* [SUPPLIED MATERIAL]:
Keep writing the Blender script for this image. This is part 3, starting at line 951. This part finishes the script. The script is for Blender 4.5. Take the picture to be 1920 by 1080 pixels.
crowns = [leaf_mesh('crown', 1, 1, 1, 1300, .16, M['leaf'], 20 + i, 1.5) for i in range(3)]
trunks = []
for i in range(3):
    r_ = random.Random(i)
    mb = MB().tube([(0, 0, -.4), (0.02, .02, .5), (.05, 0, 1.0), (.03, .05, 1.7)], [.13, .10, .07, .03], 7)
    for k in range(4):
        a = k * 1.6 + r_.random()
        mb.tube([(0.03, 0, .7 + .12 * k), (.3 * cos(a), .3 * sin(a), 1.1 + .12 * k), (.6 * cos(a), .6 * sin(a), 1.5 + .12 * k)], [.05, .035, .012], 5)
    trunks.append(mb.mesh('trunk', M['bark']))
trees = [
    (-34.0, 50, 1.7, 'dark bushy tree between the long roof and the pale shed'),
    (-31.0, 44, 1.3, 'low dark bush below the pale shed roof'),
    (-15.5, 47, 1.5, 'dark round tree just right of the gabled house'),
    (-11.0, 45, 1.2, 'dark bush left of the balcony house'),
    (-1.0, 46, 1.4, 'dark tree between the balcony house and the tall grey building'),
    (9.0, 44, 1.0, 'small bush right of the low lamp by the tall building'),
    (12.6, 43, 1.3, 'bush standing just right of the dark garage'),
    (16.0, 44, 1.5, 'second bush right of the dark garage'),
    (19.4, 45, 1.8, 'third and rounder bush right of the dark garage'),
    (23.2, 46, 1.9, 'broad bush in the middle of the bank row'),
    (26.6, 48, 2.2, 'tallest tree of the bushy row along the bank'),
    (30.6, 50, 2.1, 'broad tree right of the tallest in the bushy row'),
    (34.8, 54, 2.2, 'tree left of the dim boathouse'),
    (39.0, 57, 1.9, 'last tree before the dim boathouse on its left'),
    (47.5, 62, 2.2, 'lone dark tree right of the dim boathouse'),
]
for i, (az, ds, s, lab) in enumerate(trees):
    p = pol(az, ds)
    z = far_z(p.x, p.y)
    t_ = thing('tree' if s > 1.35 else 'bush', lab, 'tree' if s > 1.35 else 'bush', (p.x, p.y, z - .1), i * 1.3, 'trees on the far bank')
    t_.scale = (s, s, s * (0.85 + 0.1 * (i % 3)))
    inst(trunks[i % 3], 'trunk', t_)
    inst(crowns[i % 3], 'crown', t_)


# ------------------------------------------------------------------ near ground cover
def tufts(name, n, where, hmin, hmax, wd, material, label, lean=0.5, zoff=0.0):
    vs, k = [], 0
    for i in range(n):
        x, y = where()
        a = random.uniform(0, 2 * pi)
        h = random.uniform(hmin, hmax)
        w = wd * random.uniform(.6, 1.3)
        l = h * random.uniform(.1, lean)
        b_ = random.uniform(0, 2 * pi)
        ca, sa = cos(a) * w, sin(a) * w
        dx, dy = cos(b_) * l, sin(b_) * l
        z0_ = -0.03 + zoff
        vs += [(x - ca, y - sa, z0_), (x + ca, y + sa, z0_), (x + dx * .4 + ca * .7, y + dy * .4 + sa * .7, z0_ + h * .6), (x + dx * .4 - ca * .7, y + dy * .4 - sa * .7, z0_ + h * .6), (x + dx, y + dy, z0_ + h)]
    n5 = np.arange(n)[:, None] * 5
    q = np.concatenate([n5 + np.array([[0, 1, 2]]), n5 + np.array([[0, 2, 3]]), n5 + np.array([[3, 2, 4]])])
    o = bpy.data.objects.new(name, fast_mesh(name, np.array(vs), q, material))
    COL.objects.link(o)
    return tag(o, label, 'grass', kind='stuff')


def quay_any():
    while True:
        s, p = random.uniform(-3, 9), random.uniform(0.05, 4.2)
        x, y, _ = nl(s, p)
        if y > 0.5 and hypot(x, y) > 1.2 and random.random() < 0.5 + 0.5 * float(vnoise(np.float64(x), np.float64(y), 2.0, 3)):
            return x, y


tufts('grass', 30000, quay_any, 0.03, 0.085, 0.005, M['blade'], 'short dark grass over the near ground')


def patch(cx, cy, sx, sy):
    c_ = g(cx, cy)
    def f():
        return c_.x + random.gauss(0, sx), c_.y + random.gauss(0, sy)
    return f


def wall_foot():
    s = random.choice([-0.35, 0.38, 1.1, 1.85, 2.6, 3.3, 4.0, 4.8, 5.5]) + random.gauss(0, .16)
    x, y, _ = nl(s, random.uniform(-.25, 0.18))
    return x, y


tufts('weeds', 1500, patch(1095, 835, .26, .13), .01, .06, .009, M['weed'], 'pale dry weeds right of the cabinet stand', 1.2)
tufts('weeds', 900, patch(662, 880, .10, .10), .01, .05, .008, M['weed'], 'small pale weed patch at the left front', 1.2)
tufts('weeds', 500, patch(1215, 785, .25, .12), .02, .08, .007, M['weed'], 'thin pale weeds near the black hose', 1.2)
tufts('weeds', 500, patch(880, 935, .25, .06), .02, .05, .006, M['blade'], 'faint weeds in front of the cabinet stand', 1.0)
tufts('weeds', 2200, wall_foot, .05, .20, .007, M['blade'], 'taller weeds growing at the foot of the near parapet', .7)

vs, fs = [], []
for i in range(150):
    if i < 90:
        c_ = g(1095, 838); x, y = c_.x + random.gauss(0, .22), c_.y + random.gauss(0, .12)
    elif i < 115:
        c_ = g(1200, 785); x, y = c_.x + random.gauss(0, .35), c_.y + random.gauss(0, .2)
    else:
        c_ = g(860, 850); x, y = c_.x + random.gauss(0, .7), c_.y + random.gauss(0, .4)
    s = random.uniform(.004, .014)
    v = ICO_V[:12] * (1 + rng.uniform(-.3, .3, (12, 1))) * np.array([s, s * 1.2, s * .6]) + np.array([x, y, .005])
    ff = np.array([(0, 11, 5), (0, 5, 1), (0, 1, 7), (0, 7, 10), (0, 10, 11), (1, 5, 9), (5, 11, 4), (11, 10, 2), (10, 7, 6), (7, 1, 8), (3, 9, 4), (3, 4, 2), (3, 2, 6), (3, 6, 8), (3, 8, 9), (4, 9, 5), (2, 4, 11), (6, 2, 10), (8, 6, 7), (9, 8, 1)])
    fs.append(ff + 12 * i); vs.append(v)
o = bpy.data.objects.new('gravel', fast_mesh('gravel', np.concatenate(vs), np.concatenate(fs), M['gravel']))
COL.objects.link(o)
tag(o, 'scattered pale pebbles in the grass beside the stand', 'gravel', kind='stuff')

* [EXERCISE DETAILS]: Write out all the data again, exactly as it appears.

* [WRITTEN RESPONSE]:
Keep writing the Blender script for this image. This is part 3, starting at line 951. This part finishes the script. The script is for Blender 4.5. Take the picture to be 1920 by 1080 pixels.
crowns = [leaf_mesh('crown', 1, 1, 1, 1300, .16, M['leaf'], 20 + i, 1.5) for i in range(3)]
trunks = []
for i in range(3):
    r_ = random.Random(i)
    mb = MB().tube([(0, 0, -.4), (0.02, .02, .5), (.05, 0, 1.0), (.03, .05, 1.7)], [.13, .10, .07, .03], 7)
    for k in range(4):
        a = k * 1.6 + r_.random()
        mb.tube([(0.03, 0, .7 + .12 * k), (.3 * cos(a), .3 * sin(a), 1.1 + .12 * k), (.6 * cos(a), .6 * sin(a), 1.5 + .12 * k)], [.05, .035, .012], 5)
    trunks.append(mb.mesh('trunk', M['bark']))
trees = [
    (-34.0, 50, 1.7, 'dark bushy tree between the long roof and the pale shed'),
    (-31.0, 44, 1.3, 'low dark bush below the pale shed roof'),
    (-15.5, 47, 1.5, 'dark round tree just right of the gabled house'),
    (-11.0, 45, 1.2, 'dark bush left of the balcony house'),
    (-1.0, 46, 1.4, 'dark tree between the balcony house and the tall grey building'),
    (9.0, 44, 1.0, 'small bush right of the low lamp by the tall building'),
    (12.6, 43, 1.3, 'bush standing just right of the dark garage'),
    (16.0, 44, 1.5, 'second bush right of the dark garage'),
    (19.4, 45, 1.8, 'third and rounder bush right of the dark garage'),
    (23.2, 46, 1.9, 'broad bush in the middle of the bank row'),
    (26.6, 48, 2.2, 'tallest tree of the bushy row along the bank'),
    (30.6, 50, 2.1, 'broad tree right of the tallest in the bushy row'),
    (34.8, 54, 2.2, 'tree left of the dim boathouse'),
    (39.0, 57, 1.9, 'last tree before the dim boathouse on its left'),
    (47.5, 62, 2.2, 'lone dark tree right of the dim boathouse'),
]
for i, (az, ds, s, lab) in enumerate(trees):
    p = pol(az, ds)
    z = far_z(p.x, p.y)
    t_ = thing('tree' if s > 1.35 else 'bush', lab, 'tree' if s > 1.35 else 'bush', (p.x, p.y, z - .1), i * 1.3, 'trees on the far bank')
    t_.scale = (s, s, s * (0.85 + 0.1 * (i % 3)))
    inst(trunks[i % 3], 'trunk', t_)
    inst(crowns[i % 3], 'crown', t_)


# ------------------------------------------------------------------ near ground cover
def tufts(name, n, where, hmin, hmax, wd, material, label, lean=0.5, zoff=0.0):
    vs, k = [], 0
    for i in range(n):
        x, y = where()
        a = random.uniform(0, 2 * pi)
        h = random.uniform(hmin, hmax)
        w = wd * random.uniform(.6, 1.3)
        l = h * random.uniform(.1, lean)
        b_ = random.uniform(0, 2 * pi)
        ca, sa = cos(a) * w, sin(a) * w
        dx, dy = cos(b_) * l, sin(b_) * l
        z0_ = -0.03 + zoff
        vs += [(x - ca, y - sa, z0_), (x + ca, y + sa, z0_), (x + dx * .4 + ca * .7, y + dy * .4 + sa * .7, z0_ + h * .6), (x + dx * .4 - ca * .7, y + dy * .4 - sa * .7, z0_ + h * .6), (x + dx, y + dy, z0_ + h)]
    n5 = np.arange(n)[:, None] * 5
    q = np.concatenate([n5 + np.array([[0, 1, 2]]), n5 + np.array([[0, 2, 3]]), n5 + np.array([[3, 2, 4]])])
    o = bpy.data.objects.new(name, fast_mesh(name, np.array(vs), q, material))
    COL.objects.link(o)
    return tag(o, label, 'grass', kind='stuff')


def quay_any():
    while True:
        s, p = random.uniform(-3, 9), random.uniform(0.05, 4.2)
        x, y, _ = nl(s, p)
        if y > 0.5 and hypot(x, y) > 1.2 and random.random() < 0.5 + 0.5 * float(vnoise(np.float64(x), np.float64(y), 2.0, 3)):
            return x, y


tufts('grass', 30000, quay_any, 0.03, 0.085, 0.005, M['blade'], 'short dark grass over the near ground')


def patch(cx, cy, sx, sy):
    c_ = g(cx, cy)
    def f():
        return c_.x + random.gauss(0, sx), c_.y + random.gauss(0, sy)
    return f


def wall_foot():
    s = random.choice([-0.35, 0.38, 1.1, 1.85, 2.6, 3.3, 4.0, 4.8, 5.5]) + random.gauss(0, .16)
    x, y, _ = nl(s, random.uniform(-.25, 0.18))
    return x, y


tufts('weeds', 1500, patch(1095, 835, .26, .13), .01, .06, .009, M['weed'], 'pale dry weeds right of the cabinet stand', 1.2)
tufts('weeds', 900, patch(662, 880, .10, .10), .01, .05, .008, M['weed'], 'small pale weed patch at the left front', 1.2)
tufts('weeds', 500, patch(1215, 785, .25, .12), .02, .08, .007, M['weed'], 'thin pale weeds near the black hose', 1.2)
tufts('weeds', 500, patch(880, 935, .25, .06), .02, .05, .006, M['blade'], 'faint weeds in front of the cabinet stand', 1.0)
tufts('weeds', 2200, wall_foot, .05, .20, .007, M['blade'], 'taller weeds growing at the foot of the near parapet', .7)

vs, fs = [], []
for i in range(150):
    if i < 90:
        c_ = g(1095, 838); x, y = c_.x + random.gauss(0, .22), c_.y + random.gauss(0, .12)
    elif i < 115:
        c_ = g(1200, 785); x, y = c_.x + random.gauss(0, .35), c_.y + random.gauss(0, .2)
    else:
        c_ = g(860, 850); x, y = c_.x + random.gauss(0, .7), c_.y + random.gauss(0, .4)
    s = random.uniform(.004, .014)
    v = ICO_V[:12] * (1 + rng.uniform(-.3, .3, (12, 1))) * np.array([s, s * 1.2, s * .6]) + np.array([x, y, .005])
    ff = np.array([(0, 11, 5), (0, 5, 1), (0, 1, 7), (0, 7, 10), (0, 10, 11), (1, 5, 9), (5, 11, 4), (11, 10, 2), (10, 7, 6), (7, 1, 8), (3, 9, 4), (3, 4, 2), (3, 2, 6), (3, 6, 8), (3, 8, 9), (4, 9, 5), (2, 4, 11), (6, 2, 10), (8, 6, 7), (9, 8, 1)])
    fs.append(ff + 12 * i); vs.append(v)
o = bpy.data.objects.new('gravel', fast_mesh('gravel', np.concatenate(vs), np.concatenate(fs), M['gravel']))
COL.objects.link(o)
tag(o, 'scattered pale pebbles in the grass beside the stand', 'gravel', kind='stuff')